Le rétablissement de la durabilité de la pêche exige, notamment, la limitation du droit d'accès aux ressources. Cependant, les changements de propriété et d'accès aux stocks de pêche s'insèrent dans le contexte d'intérêts spéciaux dominants. Ces intérêts peuvent donner naissance à des injustices sociales et compromettre les moyens de subsistance des pêcheurs traditionnels et des communautés de pêcheurs, voire porter atteinte au droit fondamental de chacun de déterminer sa propre existence.

L'un des principaux thèmes d'une analyse éthique de la pêche concernera les conséquences morales d'un système d'accès limité des pêcheurs et de leurs communautés. De façon plus générale, une intégration systématique de la dimension éthique dans l'analyse de la situation de la pêche nécessitera une connaissance générale de l'éthique et une analyse spécifique de l'éthique de la pêche, par exemple telle qu'elle est énoncée dans le Code de conduite pour une pêche responsable.

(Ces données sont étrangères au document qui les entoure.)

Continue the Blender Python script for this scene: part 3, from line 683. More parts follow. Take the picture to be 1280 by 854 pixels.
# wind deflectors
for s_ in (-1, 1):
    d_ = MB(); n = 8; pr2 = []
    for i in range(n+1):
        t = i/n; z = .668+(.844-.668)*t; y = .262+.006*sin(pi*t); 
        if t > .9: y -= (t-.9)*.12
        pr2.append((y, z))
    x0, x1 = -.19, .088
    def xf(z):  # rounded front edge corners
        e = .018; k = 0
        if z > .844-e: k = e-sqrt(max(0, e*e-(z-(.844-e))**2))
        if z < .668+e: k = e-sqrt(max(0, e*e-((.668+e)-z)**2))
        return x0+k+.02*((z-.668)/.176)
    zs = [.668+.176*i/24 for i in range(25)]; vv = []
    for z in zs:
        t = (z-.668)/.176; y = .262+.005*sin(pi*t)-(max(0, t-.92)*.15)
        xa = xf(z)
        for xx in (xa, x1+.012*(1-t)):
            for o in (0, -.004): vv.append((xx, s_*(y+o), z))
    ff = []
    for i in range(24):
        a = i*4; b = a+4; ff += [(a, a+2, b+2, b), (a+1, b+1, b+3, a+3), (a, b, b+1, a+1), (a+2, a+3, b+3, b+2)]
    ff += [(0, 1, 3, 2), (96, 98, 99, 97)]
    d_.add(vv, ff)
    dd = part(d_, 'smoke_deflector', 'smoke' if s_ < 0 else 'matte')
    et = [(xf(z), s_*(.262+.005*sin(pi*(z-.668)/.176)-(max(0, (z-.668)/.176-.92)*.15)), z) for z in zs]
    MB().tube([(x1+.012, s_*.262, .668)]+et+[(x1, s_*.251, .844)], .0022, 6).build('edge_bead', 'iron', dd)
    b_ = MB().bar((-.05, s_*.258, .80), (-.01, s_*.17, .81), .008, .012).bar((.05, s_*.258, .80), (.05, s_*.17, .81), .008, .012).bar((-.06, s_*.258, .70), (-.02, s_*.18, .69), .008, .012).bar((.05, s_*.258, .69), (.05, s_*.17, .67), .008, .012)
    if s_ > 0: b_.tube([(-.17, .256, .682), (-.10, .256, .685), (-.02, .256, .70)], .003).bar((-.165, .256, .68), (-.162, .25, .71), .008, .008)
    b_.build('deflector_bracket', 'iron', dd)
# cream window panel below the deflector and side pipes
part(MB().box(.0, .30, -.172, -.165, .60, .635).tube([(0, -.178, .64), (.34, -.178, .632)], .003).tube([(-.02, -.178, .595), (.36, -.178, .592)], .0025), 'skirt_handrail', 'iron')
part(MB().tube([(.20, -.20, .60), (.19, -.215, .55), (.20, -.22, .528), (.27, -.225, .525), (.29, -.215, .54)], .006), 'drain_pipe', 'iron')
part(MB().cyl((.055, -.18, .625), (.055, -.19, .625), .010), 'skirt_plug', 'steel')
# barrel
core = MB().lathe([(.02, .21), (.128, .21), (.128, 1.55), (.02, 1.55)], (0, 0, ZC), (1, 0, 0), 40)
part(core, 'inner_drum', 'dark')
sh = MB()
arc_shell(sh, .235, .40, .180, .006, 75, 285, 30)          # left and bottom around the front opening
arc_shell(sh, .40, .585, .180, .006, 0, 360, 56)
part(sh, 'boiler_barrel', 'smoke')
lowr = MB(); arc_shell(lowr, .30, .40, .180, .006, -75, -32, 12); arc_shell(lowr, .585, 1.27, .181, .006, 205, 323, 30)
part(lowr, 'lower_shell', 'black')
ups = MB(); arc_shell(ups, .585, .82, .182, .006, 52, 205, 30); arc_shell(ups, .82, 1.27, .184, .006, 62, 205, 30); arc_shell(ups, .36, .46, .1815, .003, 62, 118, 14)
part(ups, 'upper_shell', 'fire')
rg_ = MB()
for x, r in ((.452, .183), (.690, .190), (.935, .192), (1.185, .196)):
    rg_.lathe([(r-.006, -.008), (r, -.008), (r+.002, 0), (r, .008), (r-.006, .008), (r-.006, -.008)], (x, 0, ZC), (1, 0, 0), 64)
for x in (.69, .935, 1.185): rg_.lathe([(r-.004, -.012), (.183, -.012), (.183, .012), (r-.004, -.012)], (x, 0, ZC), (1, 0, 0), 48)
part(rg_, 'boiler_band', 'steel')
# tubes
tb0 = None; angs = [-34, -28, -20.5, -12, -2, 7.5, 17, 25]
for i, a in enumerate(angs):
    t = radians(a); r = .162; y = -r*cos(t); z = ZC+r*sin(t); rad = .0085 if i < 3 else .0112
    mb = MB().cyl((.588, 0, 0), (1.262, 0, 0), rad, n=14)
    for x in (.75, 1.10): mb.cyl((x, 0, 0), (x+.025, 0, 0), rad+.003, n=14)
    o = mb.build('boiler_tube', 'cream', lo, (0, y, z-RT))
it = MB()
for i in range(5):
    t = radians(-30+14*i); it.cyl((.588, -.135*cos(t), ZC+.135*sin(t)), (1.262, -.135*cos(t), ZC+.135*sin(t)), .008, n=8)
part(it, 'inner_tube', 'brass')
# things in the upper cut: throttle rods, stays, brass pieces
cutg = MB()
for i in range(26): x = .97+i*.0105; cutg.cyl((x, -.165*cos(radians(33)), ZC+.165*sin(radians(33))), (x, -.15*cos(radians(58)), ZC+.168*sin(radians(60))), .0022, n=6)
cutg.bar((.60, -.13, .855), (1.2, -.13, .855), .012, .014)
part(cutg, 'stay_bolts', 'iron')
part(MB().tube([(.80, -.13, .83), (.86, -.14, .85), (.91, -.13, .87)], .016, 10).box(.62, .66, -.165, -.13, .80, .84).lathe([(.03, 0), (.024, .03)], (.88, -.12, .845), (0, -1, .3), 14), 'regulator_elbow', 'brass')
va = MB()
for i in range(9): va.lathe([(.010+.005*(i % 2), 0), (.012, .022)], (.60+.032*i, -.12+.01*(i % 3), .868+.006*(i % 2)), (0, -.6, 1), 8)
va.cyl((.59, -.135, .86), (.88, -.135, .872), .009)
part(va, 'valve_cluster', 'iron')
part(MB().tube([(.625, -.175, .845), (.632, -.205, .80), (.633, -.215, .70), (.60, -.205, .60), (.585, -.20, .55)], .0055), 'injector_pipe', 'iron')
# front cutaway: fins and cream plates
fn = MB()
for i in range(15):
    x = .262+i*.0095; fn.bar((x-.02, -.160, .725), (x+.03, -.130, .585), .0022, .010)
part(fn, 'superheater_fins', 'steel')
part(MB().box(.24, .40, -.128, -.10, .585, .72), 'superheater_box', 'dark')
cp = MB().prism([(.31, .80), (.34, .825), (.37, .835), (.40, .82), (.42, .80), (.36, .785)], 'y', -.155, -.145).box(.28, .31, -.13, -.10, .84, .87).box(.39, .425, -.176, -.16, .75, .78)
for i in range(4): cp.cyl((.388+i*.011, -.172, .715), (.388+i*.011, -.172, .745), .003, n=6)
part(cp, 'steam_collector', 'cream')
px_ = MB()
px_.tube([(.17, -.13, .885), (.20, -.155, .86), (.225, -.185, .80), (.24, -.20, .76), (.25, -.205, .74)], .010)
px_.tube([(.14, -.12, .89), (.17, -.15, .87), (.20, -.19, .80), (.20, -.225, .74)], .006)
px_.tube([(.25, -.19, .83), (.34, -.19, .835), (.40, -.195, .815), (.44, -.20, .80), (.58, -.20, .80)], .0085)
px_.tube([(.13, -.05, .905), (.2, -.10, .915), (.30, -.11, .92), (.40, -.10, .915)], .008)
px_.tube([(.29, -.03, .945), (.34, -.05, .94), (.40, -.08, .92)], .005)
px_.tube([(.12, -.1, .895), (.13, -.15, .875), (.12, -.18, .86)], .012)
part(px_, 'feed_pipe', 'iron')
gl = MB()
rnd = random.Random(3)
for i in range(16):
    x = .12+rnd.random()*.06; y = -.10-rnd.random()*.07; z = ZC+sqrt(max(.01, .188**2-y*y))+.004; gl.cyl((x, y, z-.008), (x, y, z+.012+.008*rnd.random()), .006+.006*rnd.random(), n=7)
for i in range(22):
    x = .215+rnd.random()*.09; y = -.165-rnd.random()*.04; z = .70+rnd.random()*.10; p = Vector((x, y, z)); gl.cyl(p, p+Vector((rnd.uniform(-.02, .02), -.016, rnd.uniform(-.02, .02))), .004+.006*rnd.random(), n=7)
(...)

Il est à noter que l'application des principes moraux dépend de la culture. Si bon nombre des concepts fondamentaux sont essentiellement des axiomes, des prescriptions mondiales, généralisées, ne peuvent être élaborées que par l'intermédiaire de mécanismes intensifs de consultation visant à identifier la base commune la plus large possible. Le Code de conduite pour une pêche responsable s'est dégagé à l'issue d'un vaste processus participatif international et contient de facto un certain nombre de principes éthiques mondiaux convenus pour la pêche.


[2] Article 25(1).
[3] Article 11.
[4] Ainsi, depuis le milieu des années 90, la production déclarée de la pêche de capture est restée relativement stable, de l’ordre de 90 à 95 millions de tonnes par an. La plus grande partie de l’augmentation de la production totale enregistrée pendant cette période est imputable à l’aquaculture (FAO, 2002).
[5] L’examen du bien-être des animaux est assez avancé en ce qui concerne les animaux de compagnie (par exemple les chats et les chiens) et se fait lentement jour pour ce qui est de l’élevage et de l’abattage des animaux, ainsi que de la conservation de la faune sauvage (réserves, parcs, zoos). Il commence à être pris en compte pour ce qui est du poisson d’élevage et des protocoles expérimentaux (par exemple, le marquage du poisson), mais la pêche n’a guère été étudiée de ce point de vue. Le bien-être des animaux, qui va probablement prendre une place croissante dans les débats d’éthique à l’avenir, n’est pas étudié plus avant dans cette étude.